Apply 5 Volts to VDD and 3.3 Volts to REF1 and REF2.  Write 128 to the DAC.  Read the voltage with a meter.  Should be 1.65 Volts, right?
Now, read the voltage with Arduino analogRead.  The ADC reading should be something like 338.

Anyhow convert the ADC reading to a voltage with something like this:

Code:

   const float aRef = 5.0; // Make this value equal to the Arduino VCC (nominally 5 Volts but could be off by a percent or two).
.
.   // write 128 to DAC
.
    int adcValue = analogRead(0); // Or whatever channel you use
    float adcVoltage = adcValue * aRef / 1024.0;
    Serial.print("Analog reading = ");Serial.print(adcValue);
    Serial.print(" => ");Serial.print(adcVoltage);
    Serial.println(" Volts");

Bottom line: If the full-scale 8-bit DAC voltage is equal to the full-scale 10-bit ADC voltage, then you can divide the ADC reading by 4 and it should just about match the DAC code word.  That's not the case for this particular DAC and your Arduino.  There is also a factor of (DAC Reference)/(ADC Reference)  But---See Footnote.

Regards,

Dave

Footnote:
You could, in fact, use 3.3 Volts for the Arduino ADC reference by applying 3.3 Volts to the Arduino Aref input and changing the software to use the external reference.  In fact, for best precision in any ADC operation, it's usually a Good Idea to use a reference voltage that is somewhere in the neighborhood of the maximum expected input voltage.  At any rate, the formula for converting analogRead value to voltage is what I show above.  Just change the aRef value to whatever you decide to use.

[Reply #6 on:]

Thanks for the detailed comments, including the repeat of your earlier comment.

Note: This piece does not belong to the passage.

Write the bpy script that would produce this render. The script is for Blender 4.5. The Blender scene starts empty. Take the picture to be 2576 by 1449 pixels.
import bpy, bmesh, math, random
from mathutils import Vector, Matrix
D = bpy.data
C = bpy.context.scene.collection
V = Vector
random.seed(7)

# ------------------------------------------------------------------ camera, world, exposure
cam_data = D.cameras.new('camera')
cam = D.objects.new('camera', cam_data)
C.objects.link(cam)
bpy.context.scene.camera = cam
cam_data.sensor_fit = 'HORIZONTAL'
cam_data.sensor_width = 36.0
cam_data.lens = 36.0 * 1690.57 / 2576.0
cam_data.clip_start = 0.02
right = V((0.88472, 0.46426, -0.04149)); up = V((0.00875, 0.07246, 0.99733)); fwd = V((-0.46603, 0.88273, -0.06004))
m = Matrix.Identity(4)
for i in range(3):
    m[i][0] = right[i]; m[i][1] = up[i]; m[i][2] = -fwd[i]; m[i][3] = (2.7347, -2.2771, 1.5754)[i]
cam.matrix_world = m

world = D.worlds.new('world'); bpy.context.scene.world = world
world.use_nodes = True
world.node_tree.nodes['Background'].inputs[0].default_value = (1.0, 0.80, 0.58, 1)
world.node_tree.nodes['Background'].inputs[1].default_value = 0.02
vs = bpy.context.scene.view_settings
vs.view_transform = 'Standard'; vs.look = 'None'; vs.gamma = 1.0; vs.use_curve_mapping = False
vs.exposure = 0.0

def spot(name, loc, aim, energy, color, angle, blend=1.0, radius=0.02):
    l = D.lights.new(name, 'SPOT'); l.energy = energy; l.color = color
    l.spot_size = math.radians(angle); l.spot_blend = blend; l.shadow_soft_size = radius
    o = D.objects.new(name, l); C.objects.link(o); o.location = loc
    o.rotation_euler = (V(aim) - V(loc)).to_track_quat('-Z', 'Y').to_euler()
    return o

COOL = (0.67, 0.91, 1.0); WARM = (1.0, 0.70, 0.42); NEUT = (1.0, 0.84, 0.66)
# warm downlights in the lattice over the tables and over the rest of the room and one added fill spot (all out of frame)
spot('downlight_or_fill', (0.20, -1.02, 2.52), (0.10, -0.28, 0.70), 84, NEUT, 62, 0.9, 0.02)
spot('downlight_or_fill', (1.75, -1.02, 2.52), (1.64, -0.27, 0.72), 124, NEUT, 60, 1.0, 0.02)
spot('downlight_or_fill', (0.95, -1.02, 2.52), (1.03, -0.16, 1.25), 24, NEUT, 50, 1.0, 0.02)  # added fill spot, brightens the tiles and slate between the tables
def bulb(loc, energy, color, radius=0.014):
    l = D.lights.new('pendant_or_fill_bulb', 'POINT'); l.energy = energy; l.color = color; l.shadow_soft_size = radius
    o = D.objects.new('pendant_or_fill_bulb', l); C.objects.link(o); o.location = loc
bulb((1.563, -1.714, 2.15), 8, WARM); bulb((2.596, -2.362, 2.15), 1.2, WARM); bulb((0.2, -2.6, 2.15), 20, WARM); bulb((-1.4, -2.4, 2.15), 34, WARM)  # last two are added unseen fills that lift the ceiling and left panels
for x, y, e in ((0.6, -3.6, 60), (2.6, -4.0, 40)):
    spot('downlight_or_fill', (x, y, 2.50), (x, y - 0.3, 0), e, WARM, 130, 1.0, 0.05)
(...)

You were exactly right to focus on the supply and reference voltages. Once I used 5 Volts as supply and 3.34 Volts as reference, I got the results I expected. (Which were exactly the numbers you predicted.) Those voltages were the problem -- not the SPI clocking as I thought.

So this TI chip tests out fine. But I need a voltage that varies between 0 and 5 Volts. Since I can't use 5 Volts as the reference voltage on this TI chip, and I can on the others I tested, I'll use one of them.

It's good to have solved the puzzle, though. Thank you for doing that for me.